By Dees Stribling, Contributing Editor

It’s a familiar story: the U.S. Department of the Treasury tells the nation – and the world, including investors in Treasuries – that the time is quickly approaching to raise the nation’s debt ceiling. In the summer of 2011, the matter proved deeply contentious in Congress, action was put off until the last minute, and there was a short-lived crisis of confidence in the economy. Last year, the issue was tangled up with the shutdown of the federal government, no one seemed to believe that Congress would allow the country to default, and in the end, the debt ceiling was raised.

This third time around (since 2011), the situation hasn’t caused a lot of political or economic fireworks (yet). Last month, Treasury Secretary Jack Lew said that the federal government had until roughly the end of this month before it ran out of money to pay for spending already authorized by law (that is, Congress). Since then some noises have come from Congress about attaching conditions to raising the debt ceiling, but the political will for another fracas over the debt ceiling seems weak.

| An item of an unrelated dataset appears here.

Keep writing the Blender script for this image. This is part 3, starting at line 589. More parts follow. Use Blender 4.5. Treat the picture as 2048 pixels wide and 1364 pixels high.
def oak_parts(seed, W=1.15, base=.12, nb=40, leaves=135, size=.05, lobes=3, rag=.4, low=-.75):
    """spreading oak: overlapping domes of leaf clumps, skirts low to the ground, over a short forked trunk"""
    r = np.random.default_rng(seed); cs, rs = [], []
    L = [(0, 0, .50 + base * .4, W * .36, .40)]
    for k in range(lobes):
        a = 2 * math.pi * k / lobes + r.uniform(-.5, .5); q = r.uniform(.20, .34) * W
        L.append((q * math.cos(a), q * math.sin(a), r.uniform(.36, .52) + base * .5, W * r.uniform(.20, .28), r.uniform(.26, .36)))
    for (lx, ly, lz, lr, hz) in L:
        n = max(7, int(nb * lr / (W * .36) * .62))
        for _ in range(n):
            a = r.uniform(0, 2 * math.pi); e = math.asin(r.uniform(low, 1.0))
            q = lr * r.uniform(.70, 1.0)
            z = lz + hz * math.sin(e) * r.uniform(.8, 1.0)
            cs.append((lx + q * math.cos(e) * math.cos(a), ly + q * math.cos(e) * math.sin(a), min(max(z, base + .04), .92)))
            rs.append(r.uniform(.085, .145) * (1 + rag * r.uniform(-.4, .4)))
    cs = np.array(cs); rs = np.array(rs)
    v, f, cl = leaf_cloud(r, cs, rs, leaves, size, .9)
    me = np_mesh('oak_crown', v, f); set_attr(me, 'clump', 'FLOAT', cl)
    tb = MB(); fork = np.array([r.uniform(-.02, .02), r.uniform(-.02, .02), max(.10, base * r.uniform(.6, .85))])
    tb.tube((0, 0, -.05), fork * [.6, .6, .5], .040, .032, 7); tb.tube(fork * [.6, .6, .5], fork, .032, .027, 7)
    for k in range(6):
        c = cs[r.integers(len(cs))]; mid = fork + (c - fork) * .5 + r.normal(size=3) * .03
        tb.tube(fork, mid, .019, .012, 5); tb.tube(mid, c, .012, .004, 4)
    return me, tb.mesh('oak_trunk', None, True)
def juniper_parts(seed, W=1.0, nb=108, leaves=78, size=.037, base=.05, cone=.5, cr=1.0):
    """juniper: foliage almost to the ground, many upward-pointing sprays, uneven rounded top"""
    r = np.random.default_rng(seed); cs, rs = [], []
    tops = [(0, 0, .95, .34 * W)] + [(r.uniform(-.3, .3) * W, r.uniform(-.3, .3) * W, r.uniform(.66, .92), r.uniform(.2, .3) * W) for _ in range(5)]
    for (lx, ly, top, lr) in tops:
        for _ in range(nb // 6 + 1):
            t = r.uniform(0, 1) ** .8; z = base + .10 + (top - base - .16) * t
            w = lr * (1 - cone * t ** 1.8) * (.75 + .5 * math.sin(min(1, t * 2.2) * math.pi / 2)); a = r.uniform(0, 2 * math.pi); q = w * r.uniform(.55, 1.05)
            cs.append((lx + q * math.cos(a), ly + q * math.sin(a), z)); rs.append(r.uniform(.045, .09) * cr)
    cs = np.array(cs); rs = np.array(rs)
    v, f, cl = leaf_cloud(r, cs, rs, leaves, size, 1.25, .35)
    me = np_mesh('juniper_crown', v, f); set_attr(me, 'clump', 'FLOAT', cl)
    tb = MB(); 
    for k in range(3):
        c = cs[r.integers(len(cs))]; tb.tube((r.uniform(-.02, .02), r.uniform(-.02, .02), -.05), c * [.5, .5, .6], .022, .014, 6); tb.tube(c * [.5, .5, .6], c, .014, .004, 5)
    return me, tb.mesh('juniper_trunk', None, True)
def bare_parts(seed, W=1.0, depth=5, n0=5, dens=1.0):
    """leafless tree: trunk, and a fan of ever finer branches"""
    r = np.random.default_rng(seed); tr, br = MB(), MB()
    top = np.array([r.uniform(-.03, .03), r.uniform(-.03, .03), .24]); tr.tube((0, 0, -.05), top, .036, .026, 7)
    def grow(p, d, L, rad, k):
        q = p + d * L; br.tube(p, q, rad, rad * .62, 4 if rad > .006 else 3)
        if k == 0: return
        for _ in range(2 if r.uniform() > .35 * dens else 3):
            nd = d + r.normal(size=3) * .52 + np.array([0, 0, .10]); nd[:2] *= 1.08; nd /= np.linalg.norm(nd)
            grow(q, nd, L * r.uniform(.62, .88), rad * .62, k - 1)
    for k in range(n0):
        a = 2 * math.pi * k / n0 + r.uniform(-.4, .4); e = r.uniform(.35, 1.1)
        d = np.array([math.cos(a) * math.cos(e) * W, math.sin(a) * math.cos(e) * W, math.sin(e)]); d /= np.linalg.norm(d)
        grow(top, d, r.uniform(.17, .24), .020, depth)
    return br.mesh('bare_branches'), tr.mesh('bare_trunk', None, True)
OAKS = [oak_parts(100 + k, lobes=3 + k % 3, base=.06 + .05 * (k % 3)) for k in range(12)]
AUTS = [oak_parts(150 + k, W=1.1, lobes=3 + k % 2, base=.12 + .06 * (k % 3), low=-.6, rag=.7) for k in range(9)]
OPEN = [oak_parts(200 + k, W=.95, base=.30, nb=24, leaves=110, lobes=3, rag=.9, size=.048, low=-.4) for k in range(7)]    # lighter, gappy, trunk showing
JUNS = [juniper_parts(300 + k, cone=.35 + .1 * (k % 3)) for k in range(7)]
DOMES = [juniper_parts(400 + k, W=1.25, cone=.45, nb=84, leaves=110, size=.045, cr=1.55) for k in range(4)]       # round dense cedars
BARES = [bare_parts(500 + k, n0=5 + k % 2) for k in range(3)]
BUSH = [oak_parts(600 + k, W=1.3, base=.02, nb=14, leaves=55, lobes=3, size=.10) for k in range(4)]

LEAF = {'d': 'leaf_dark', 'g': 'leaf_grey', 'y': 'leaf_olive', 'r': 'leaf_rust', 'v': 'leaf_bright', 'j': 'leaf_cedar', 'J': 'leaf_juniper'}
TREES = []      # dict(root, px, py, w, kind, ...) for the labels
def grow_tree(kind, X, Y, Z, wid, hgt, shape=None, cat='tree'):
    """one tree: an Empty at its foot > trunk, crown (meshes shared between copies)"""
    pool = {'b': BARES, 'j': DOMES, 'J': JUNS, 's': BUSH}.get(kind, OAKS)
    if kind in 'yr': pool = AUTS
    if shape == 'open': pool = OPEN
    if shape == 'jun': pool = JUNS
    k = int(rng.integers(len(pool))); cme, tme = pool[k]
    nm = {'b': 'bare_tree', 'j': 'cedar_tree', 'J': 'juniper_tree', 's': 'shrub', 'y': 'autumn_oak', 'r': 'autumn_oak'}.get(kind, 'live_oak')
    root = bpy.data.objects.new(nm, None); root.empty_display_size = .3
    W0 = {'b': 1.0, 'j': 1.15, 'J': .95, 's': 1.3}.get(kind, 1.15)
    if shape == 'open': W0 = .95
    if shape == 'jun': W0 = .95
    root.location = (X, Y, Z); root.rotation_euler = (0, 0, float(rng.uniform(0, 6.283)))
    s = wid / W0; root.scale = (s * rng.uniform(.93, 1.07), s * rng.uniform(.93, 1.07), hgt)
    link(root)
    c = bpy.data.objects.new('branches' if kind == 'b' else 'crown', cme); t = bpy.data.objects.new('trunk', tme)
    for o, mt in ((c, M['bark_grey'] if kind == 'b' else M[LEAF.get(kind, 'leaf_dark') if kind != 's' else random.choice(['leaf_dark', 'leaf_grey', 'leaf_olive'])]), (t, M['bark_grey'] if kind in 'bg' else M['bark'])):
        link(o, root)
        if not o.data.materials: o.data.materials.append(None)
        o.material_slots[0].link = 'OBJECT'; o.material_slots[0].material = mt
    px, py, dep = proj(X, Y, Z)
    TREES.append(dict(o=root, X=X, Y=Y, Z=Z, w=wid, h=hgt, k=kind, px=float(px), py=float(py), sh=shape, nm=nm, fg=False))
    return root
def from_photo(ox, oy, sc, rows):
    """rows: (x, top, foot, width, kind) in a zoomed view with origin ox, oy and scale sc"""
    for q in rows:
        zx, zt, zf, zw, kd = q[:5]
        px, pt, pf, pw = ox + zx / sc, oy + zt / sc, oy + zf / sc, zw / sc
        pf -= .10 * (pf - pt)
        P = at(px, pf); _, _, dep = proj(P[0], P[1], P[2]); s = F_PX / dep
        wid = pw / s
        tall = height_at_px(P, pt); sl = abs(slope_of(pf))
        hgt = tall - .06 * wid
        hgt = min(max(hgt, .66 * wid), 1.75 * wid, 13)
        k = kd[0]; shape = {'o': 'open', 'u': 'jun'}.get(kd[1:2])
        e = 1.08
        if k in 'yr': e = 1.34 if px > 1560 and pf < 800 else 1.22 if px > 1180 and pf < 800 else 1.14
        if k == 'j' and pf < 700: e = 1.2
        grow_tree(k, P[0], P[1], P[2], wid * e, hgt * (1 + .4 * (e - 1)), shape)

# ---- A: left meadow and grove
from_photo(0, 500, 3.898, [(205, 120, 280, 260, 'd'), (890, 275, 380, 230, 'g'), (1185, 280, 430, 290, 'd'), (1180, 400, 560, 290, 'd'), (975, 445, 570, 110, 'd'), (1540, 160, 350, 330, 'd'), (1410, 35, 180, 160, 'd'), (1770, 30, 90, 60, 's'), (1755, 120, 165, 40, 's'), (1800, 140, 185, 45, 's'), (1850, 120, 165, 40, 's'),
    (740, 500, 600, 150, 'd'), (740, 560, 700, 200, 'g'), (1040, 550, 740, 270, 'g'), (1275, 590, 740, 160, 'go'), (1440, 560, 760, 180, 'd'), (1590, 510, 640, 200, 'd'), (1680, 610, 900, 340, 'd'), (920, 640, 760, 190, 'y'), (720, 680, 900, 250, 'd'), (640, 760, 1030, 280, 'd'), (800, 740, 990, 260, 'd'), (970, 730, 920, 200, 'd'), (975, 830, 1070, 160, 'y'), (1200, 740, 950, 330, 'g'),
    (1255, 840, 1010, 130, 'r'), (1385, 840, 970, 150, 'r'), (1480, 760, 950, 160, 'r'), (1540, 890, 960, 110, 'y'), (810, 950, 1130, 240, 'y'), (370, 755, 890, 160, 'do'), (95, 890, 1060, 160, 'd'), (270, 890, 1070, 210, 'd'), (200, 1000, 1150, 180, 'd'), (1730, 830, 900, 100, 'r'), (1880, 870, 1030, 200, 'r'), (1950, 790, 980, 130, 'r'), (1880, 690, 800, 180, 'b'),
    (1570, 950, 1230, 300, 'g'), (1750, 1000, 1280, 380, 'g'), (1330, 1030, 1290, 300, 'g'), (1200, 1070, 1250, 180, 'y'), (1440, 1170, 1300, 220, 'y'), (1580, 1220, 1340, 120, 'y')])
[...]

According to published reports on Monday, the leadership of the House majority was working on a bill that would raise the debt ceiling, as well as make a few politically popular adjustments to government spending, such as a bump up in a cost-of-living increase for veterans’ pensions. Meantime, the House minority is insisting on a debt ceiling measure with no strings attached. A House vote could come as soon as Wednesday on some version of the debt ceiling measure, and most observers expect the ceiling to be raised again, probably with votes from both sides of the aisle, as happened last year. Investors didn’t seem to be too worried about the whole matter on Monday, with equities markets moving only tepidly.

Vegas Housing Market Closer to Recovery

The Greater Las Vegas Association of Realtors reported local sales figures for January sales on Monday, some of which point to a partial—though not total—recovery for this bellwether market, which is worth following in some detail because it was crushed so completely by the housing crisis and subsequent recession. The main hopeful data point for Vegas: in January 2014, 72 percent of residential sales marketwide were conventional, not REO or short sales. In January 2013, only 51.3 percent of sales were conventional.

Investors—or speculators—aren’t quite the presence in the market that they used to be, either. GLVAR reported that 46.3 percent of all existing local homes sold in January traded hands for cash. That’s an uptick from 44.4 percent in December, but considerably down from 59.5 percent in February 2013, which was the most recent peak for that metric.

Local housing inventories are up as well. According to GLVAR, many more available homes are now listed for sale without any sort of pending or contingent offer than previously. By the end of January, according to the Realtors, 6,541 single-family homes were listed without any sort of offer. That’s down 0.7 percent from December, but still up a whopping 96.2 percent from a year ago.

Wall Street had a modest up day on Monday, ahead of Janet Yellen’s first appearance before the House Financial Services Committee as chair of the Federal Reserve on Tuesday, with the Dow Jones Industrial Average up 7.71 points, or 0.05 percent. The S&P 500 rose 0.16 percent and the Nasdaq gained 0.54 percent.